Emerson, Lake, and Palmer/Live in Montreal 1977

elp     Being a purveyor of nostalgia, I revel in moments in time such as these. At the height of their musical career, Emerson, Lake , and Palmer dazzled the progressive genre with complex, if not nearly impossible feats of classically based musical adaptations of the masters and their masterpieces. Indulging within those chasms of organized cacophony, their original pieces were  overwhelming at the very least. Flirting with incredulous manipulations of the instruments in hand, ELP has transformed the world’s view of classical music and the like in stone (or vinyl if you will) forever. This double CD set includes some of the more recognizable tunes by the band, but the treasure lies more in the cuts that are out of the ordinary. Featured here are vivacious versions of “Pictures at an Exhibition”, “Knife Edge”, and “Tank”, songs that though known to their audience, have not generally been recorded live as a rule. And superseding that, they are versions enhanced by signature deviations from the originals practically making them new songs to the discriminating ear. Keith Emerson’s fast fingered frolicking is duly noted on “Piano Concerto No. 1, 3rd Movement”, unleashing a volcanic eruption of speed and agility to the brink of the masters lair.
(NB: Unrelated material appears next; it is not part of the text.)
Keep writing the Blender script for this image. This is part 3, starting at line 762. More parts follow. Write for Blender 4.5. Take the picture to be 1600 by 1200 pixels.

Greg Lake’s sweet melodic tones are captured within both his strings and his voice lulling us into a void of tenderness and the sublime. Carl Palmer and his nearly inhuman ability to pound the percussive devices surrounding him, grants us a portal into what can be done with percussion if unchained, yet kept within the boundaries of musical discipline. This is a masterful collection of wondrous recordings of a time when imaginations were the driving force behind the creativity of a truly amazing assembly of musicians ahead of their time.